GIVEN INSTRUCTION>
Leave the pictures out and write out exactly the lines from the top of the entries through the line containing "counter top height".

Scripts that build scenes:
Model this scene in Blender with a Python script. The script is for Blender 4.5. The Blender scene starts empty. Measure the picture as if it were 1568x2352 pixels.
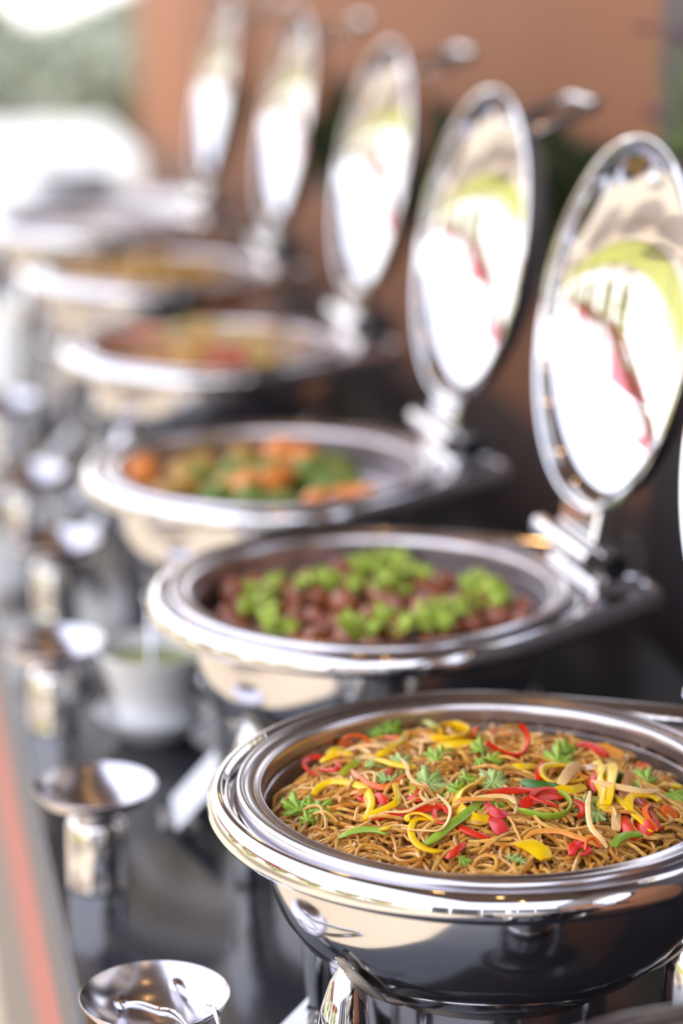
import bpy, math, random
import numpy as np
from mathutils import Vector, Matrix
rnd = random.Random(7); rng = np.random.default_rng(7)
PI = math.pi; R = math.radians
scene = bpy.context.scene
col = scene.collection
T = 0.85                                   # counter top height

# ---------------------------------------------------------------- camera
cd = bpy.data.cameras.new('camera'); cam = bpy.data.objects.new('camera', cd); col.objects.link(cam)
cam.location = (0, 0, 1.83); cam.rotation_euler = (R(90 - 15.3), 0, R(-11.6))
cd.lens = 85; cd.sensor_width = 36; cd.clip_start = 0.05; cd.clip_end = 200
cd.dof.use_dof = True; cd.dof.focus_distance = 1.835; cd.dof.aperture_fstop = 2.0
scene.camera = cam
# ---------------------------------------------------------------- sky, sun, exposure
w = bpy.data.worlds.new('sky'); scene.world = w; w.use_nodes = True
nt = w.node_tree; nt.nodes.clear()
wo = nt.nodes.new('ShaderNodeOutputWorld'); bg = nt.nodes.new('ShaderNodeBackground')
tc = nt.nodes.new('ShaderNodeTexCoord'); sp = nt.nodes.new('ShaderNodeSeparateXYZ'); cr = nt.nodes.new('ShaderNodeValToRGB')
cr.color_ramp.elements[0].position = 0.0; cr.color_ramp.elements[0].color = (1.0, 0.97, 0.93, 1)
cr.color_ramp.elements[1].position = 0.7; cr.color_ramp.elements[1].color = (0.74, 0.80, 1.0, 1)
nt.links.new(tc.outputs['Generated'], sp.inputs[0]); nt.links.new(sp.outputs['Z'], cr.inputs[0])
nt.links.new(cr.outputs[0], bg.inputs[0]); nt.links.new(bg.outputs[0], wo.inputs[0]); bg.inputs[1].default_value = 3.1
sd = bpy.data.lights.new('sun', 'SUN'); sun = bpy.data.objects.new('sun', sd); col.objects.link(sun)
sd.energy = 3.6; sd.angle = R(2); sd.color = (1.0, 0.93, 0.80); sun.rotation_euler = (R(5), R(-10), 0)
vs = scene.view_settings; vs.view_transform = 'Standard'; vs.look = 'None'; vs.exposure = 0.0; vs.gamma = 1.0; vs.use_curve_mapping = False
cy = scene.cycles; cy.max_bounces = 7; cy.diffuse_bounces = 3; cy.glossy_bounces = 5; cy.transmission_bounces = 2
cy.transparent_max_bounces = 2; cy.caustics_reflective = False; cy.caustics_refractive = False
cy.sample_clamp_indirect = 6.0; cy.blur_glossy = 0.5; cy.use_denoising = True
cy.use_adaptive_sampling = True; cy.adaptive_threshold = 0.02

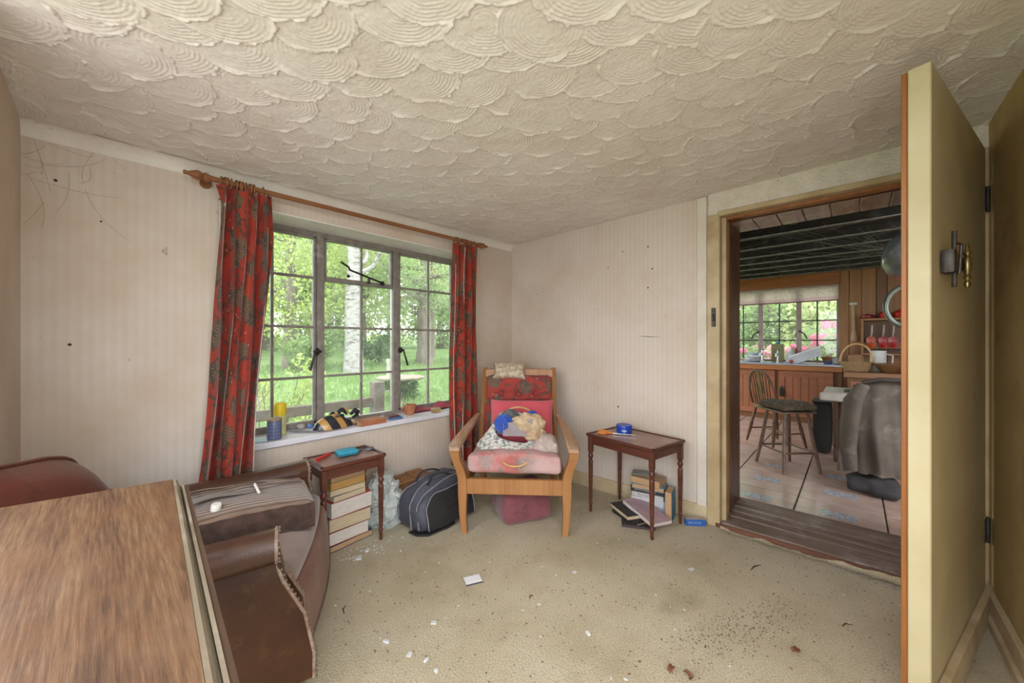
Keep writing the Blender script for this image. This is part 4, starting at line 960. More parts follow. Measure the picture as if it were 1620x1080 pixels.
for nm, (B, Fp, sg) in arms.items():
    d = (Fp-B); L = d.length; d.normalize(); w = Vector((-d.y, d.x, 0))*sg       # w points outward
    r = .052; zc = .518
    sec = [(.045, .075), (.048, .16), (.050, .30), (.046, .42), (.040, .455)]
    for a in np.linspace(-60, 215, 15):
        q = math.radians(a); sec.append((r*math.cos(q)*1.12, zc+r*math.sin(q)))
    sec += [(-.045, .42), (-.048, .30), (-.05, .075)]
    n_ = len(sec); NU = 14; vs = []; fs = []
    for i in range(NU+1):
        u = i/NU
        for (lat, z) in sec:
            bul = .012*math.sin(PI*u)*(1 if lat > 0 else 0)*math.sin(PI*min(1, z/.45)) if z < .45 else 0
            p = B+d*(u*(L+fwd(z)*(.65 if sg > 0 else 1)))+w*(lat+bul); zz = z-.008*math.sin(PI*u)*(z > .45)
            vs.append((p.x, p.y, zz))
    for i in range(NU):
        for k in range(n_):
            k2 = (k+1) % n_; q = (i*n_+k, (i+1)*n_+k, (i+1)*n_+k2, i*n_+k2); fs.append(q if sg > 0 else q[::-1])
    c0 = len(vs); p = B+d*(L+.02); vs.append((p.x+d.x*.03, p.y+d.y*.03, .30))
    for k in range(n_):
        k2 = (k+1) % n_; q = (NU*n_+k, c0, NU*n_+k2); fs.append(q if sg > 0 else q[::-1])
    b = MB(); b.add(vs, fs)
    # outer side face gets the leather with shade painted into its colour
    b.mi = [1 if (j < NU*n_ and (j % n_) < 5) else 0 for j in range(len(fs))]
    ob = b.obj('arm', [LEA, LEASIDE], ac, 50)
    edge = [Vector(vs[NU*n_+k]) for k in range(n_-1)]
    b = MB(); b.tube([e+d*.003 for e in edge], .0055, 6); b.obj('piping', mat('piping_leather', (.16, .09, .06), (.28, .20, .15), .5, 60), ob)
    b = MB(); acc = 0; last = edge[0]
    for e0, e1 in zip(edge[:-1], edge[1:]):
        sgl = (e1-e0).length; m = max(1, int(sgl/.017))
        for q in range(m): pt = e0.lerp(e1, q/m); b.ball((pt.x+d.x*.010-w.x*.012*0, pt.y+d.y*.010, pt.z), .0042, 6, 4)
    o = b.obj('brass_studs', mat('dull_brass_stud', (.28, .22, .17), rough=.35, metal=.8), ob); o['kind'] = 'stuff'
# back: reclined slab with rounded shoulders
Bn, Bf = arms['near'][0], arms['far'][0]
bd = (Bf-Bn); BL = bd.length; bd.normalize(); bn = Vector((bd.y, -bd.x, 0))    # bn faces forward
def back_outline(s):     # height along the back, s in 0..1 from near to far
    return lerpt([(-.1, .78), (0, .85), (.2, .842), (.5, .815), (.63, .795), (.70, .775), (.78, .72), (.86, .665), (.93, .63), (1.1, .57)], s)
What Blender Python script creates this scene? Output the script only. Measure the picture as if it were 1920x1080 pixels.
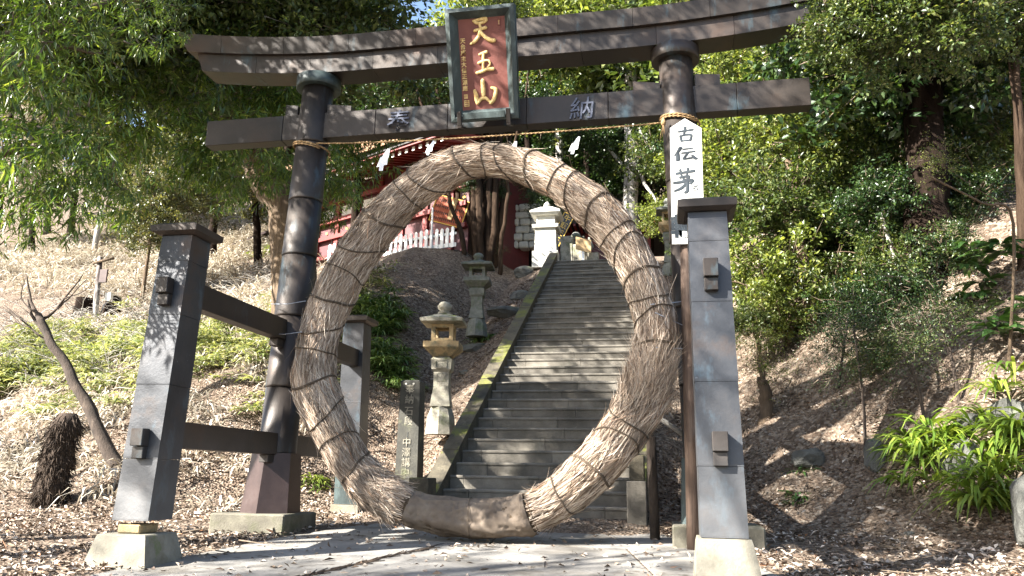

ANSWER FOR THIS EXERCISE>
Model this scene in Blender with a Python script. The script is for Blender 4.5. The Blender scene starts empty. Measure the picture as if it were 1568x2352 pixels.
import bpy, math, random
import numpy as np
from mathutils import Vector, Matrix
rnd = random.Random(7); rng = np.random.default_rng(7)
PI = math.pi; R = math.radians
scene = bpy.context.scene
col = scene.collection
T = 0.85                                   # counter top height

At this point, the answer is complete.